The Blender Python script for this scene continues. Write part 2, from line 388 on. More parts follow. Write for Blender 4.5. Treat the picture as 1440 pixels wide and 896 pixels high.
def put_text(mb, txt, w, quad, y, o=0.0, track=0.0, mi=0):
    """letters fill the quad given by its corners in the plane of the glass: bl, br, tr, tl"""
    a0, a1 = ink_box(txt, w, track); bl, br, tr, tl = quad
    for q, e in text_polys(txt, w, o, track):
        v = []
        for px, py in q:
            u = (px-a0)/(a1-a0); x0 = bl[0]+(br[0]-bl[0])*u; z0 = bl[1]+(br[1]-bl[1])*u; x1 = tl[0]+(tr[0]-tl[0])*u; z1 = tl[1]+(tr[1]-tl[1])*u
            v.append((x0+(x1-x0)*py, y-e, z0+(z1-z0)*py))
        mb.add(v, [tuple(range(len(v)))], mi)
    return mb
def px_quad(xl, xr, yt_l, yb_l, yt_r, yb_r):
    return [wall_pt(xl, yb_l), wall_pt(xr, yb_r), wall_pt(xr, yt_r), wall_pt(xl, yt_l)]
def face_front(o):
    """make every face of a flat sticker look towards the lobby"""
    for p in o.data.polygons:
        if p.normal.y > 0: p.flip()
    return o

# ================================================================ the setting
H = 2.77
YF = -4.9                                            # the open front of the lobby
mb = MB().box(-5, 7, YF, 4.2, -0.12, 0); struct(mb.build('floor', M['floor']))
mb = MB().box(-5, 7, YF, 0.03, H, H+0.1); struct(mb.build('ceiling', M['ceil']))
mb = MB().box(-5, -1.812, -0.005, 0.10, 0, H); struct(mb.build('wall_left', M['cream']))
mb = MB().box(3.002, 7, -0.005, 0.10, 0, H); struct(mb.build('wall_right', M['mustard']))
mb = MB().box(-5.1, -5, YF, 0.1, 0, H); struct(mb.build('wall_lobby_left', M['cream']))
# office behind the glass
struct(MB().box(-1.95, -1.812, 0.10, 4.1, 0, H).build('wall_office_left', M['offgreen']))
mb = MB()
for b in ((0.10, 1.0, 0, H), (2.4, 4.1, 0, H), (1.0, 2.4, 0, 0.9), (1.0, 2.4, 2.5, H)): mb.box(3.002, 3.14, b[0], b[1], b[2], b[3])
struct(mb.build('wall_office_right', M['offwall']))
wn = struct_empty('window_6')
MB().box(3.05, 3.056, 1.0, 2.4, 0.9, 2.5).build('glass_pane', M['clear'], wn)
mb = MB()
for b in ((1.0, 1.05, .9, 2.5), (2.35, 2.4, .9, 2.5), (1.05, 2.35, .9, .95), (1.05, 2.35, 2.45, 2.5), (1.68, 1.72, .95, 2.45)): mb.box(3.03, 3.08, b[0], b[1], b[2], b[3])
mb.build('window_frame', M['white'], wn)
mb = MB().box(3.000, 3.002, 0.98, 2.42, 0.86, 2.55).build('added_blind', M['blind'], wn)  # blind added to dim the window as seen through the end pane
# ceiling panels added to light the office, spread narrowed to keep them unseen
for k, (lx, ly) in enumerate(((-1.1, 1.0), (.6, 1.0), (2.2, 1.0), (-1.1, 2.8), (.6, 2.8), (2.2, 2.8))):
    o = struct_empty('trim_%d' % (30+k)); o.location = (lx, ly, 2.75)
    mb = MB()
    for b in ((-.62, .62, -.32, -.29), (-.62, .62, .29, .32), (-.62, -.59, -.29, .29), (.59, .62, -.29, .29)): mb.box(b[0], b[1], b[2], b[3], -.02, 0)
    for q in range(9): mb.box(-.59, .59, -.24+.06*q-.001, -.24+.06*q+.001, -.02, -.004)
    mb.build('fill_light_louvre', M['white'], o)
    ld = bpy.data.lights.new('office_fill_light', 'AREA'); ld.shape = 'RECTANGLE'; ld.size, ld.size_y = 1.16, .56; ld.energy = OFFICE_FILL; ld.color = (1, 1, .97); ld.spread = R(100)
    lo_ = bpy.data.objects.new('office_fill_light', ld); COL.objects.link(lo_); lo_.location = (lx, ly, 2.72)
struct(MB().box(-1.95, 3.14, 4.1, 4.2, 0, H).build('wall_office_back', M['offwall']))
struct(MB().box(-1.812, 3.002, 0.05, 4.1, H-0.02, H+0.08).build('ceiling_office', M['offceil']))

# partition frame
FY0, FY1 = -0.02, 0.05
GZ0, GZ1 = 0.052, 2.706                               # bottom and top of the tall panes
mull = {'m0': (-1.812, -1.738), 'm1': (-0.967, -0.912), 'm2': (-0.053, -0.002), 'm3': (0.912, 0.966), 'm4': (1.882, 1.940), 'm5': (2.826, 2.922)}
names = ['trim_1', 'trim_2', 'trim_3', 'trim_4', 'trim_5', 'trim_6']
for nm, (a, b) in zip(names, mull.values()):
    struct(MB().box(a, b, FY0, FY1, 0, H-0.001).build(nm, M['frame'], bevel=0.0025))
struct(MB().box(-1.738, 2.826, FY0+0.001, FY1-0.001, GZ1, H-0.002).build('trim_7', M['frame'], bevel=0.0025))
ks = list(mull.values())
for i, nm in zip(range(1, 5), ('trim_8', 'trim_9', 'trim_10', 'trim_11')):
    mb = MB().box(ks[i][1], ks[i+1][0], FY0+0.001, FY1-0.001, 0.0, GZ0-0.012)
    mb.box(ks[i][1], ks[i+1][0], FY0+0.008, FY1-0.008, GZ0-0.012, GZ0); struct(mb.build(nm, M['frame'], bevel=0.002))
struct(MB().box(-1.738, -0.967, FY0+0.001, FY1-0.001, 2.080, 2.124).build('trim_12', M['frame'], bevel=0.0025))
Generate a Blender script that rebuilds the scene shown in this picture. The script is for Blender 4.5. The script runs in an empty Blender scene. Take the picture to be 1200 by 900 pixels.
******************************
Do this: Each line in the material above must be retyped without alteration.

Final answer:
The Blender Python script for this scene continues. Write part 2, from line 388 on. More parts follow. Write for Blender 4.5. Treat the picture as 1440 pixels wide and 896 pixels high.
def put_text(mb, txt, w, quad, y, o=0.0, track=0.0, mi=0):
    """letters fill the quad given by its corners in the plane of the glass: bl, br, tr, tl"""
    a0, a1 = ink_box(txt, w, track); bl, br, tr, tl = quad
    for q, e in text_polys(txt, w, o, track):
        v = []
        for px, py in q:
            u = (px-a0)/(a1-a0); x0 = bl[0]+(br[0]-bl[0])*u; z0 = bl[1]+(br[1]-bl[1])*u; x1 = tl[0]+(tr[0]-tl[0])*u; z1 = tl[1]+(tr[1]-tl[1])*u
            v.append((x0+(x1-x0)*py, y-e, z0+(z1-z0)*py))
        mb.add(v, [tuple(range(len(v)))], mi)
    return mb
def px_quad(xl, xr, yt_l, yb_l, yt_r, yb_r):
    return [wall_pt(xl, yb_l), wall_pt(xr, yb_r), wall_pt(xr, yt_r), wall_pt(xl, yt_l)]
def face_front(o):
    """make every face of a flat sticker look towards the lobby"""
    for p in o.data.polygons:
        if p.normal.y > 0: p.flip()
    return o

# ================================================================ the setting
H = 2.77
YF = -4.9                                            # the open front of the lobby
mb = MB().box(-5, 7, YF, 4.2, -0.12, 0); struct(mb.build('floor', M['floor']))
mb = MB().box(-5, 7, YF, 0.03, H, H+0.1); struct(mb.build('ceiling', M['ceil']))
mb = MB().box(-5, -1.812, -0.005, 0.10, 0, H); struct(mb.build('wall_left', M['cream']))
mb = MB().box(3.002, 7, -0.005, 0.10, 0, H); struct(mb.build('wall_right', M['mustard']))
mb = MB().box(-5.1, -5, YF, 0.1, 0, H); struct(mb.build('wall_lobby_left', M['cream']))
# office behind the glass
struct(MB().box(-1.95, -1.812, 0.10, 4.1, 0, H).build('wall_office_left', M['offgreen']))
mb = MB()
for b in ((0.10, 1.0, 0, H), (2.4, 4.1, 0, H), (1.0, 2.4, 0, 0.9), (1.0, 2.4, 2.5, H)): mb.box(3.002, 3.14, b[0], b[1], b[2], b[3])
struct(mb.build('wall_office_right', M['offwall']))
wn = struct_empty('window_6')
MB().box(3.05, 3.056, 1.0, 2.4, 0.9, 2.5).build('glass_pane', M['clear'], wn)
mb = MB()
for b in ((1.0, 1.05, .9, 2.5), (2.35, 2.4, .9, 2.5), (1.05, 2.35, .9, .95), (1.05, 2.35, 2.45, 2.5), (1.68, 1.72, .95, 2.45)): mb.box(3.03, 3.08, b[0], b[1], b[2], b[3])
mb.build('window_frame', M['white'], wn)
mb = MB().box(3.000, 3.002, 0.98, 2.42, 0.86, 2.55).build('added_blind', M['blind'], wn)  # blind added to dim the window as seen through the end pane
# ceiling panels added to light the office, spread narrowed to keep them unseen
for k, (lx, ly) in enumerate(((-1.1, 1.0), (.6, 1.0), (2.2, 1.0), (-1.1, 2.8), (.6, 2.8), (2.2, 2.8))):
    o = struct_empty('trim_%d' % (30+k)); o.location = (lx, ly, 2.75)
    mb = MB()
    for b in ((-.62, .62, -.32, -.29), (-.62, .62, .29, .32), (-.62, -.59, -.29, .29), (.59, .62, -.29, .29)): mb.box(b[0], b[1], b[2], b[3], -.02, 0)
    for q in range(9): mb.box(-.59, .59, -.24+.06*q-.001, -.24+.06*q+.001, -.02, -.004)
    mb.build('fill_light_louvre', M['white'], o)
    ld = bpy.data.lights.new('office_fill_light', 'AREA'); ld.shape = 'RECTANGLE'; ld.size, ld.size_y = 1.16, .56; ld.energy = OFFICE_FILL; ld.color = (1, 1, .97); ld.spread = R(100)
    lo_ = bpy.data.objects.new('office_fill_light', ld); COL.objects.link(lo_); lo_.location = (lx, ly, 2.72)
struct(MB().box(-1.95, 3.14, 4.1, 4.2, 0, H).build('wall_office_back', M['offwall']))
struct(MB().box(-1.812, 3.002, 0.05, 4.1, H-0.02, H+0.08).build('ceiling_office', M['offceil']))

# partition frame
FY0, FY1 = -0.02, 0.05
GZ0, GZ1 = 0.052, 2.706                               # bottom and top of the tall panes
mull = {'m0': (-1.812, -1.738), 'm1': (-0.967, -0.912), 'm2': (-0.053, -0.002), 'm3': (0.912, 0.966), 'm4': (1.882, 1.940), 'm5': (2.826, 2.922)}
names = ['trim_1', 'trim_2', 'trim_3', 'trim_4', 'trim_5', 'trim_6']
for nm, (a, b) in zip(names, mull.values()):
    struct(MB().box(a, b, FY0, FY1, 0, H-0.001).build(nm, M['frame'], bevel=0.0025))
struct(MB().box(-1.738, 2.826, FY0+0.001, FY1-0.001, GZ1, H-0.002).build('trim_7', M['frame'], bevel=0.0025))
ks = list(mull.values())
for i, nm in zip(range(1, 5), ('trim_8', 'trim_9', 'trim_10', 'trim_11')):
    mb = MB().box(ks[i][1], ks[i+1][0], FY0+0.001, FY1-0.001, 0.0, GZ0-0.012)
    mb.box(ks[i][1], ks[i+1][0], FY0+0.008, FY1-0.008, GZ0-0.012, GZ0); struct(mb.build(nm, M['frame'], bevel=0.002))
struct(MB().box(-1.738, -0.967, FY0+0.001, FY1-0.001, 2.080, 2.124).build('trim_12', M['frame'], bevel=0.0025))
Generate a Blender script that rebuilds the scene shown in this picture. The script is for Blender 4.5. The script runs in an empty Blender scene. Take the picture to be 1200 by 900 pixels.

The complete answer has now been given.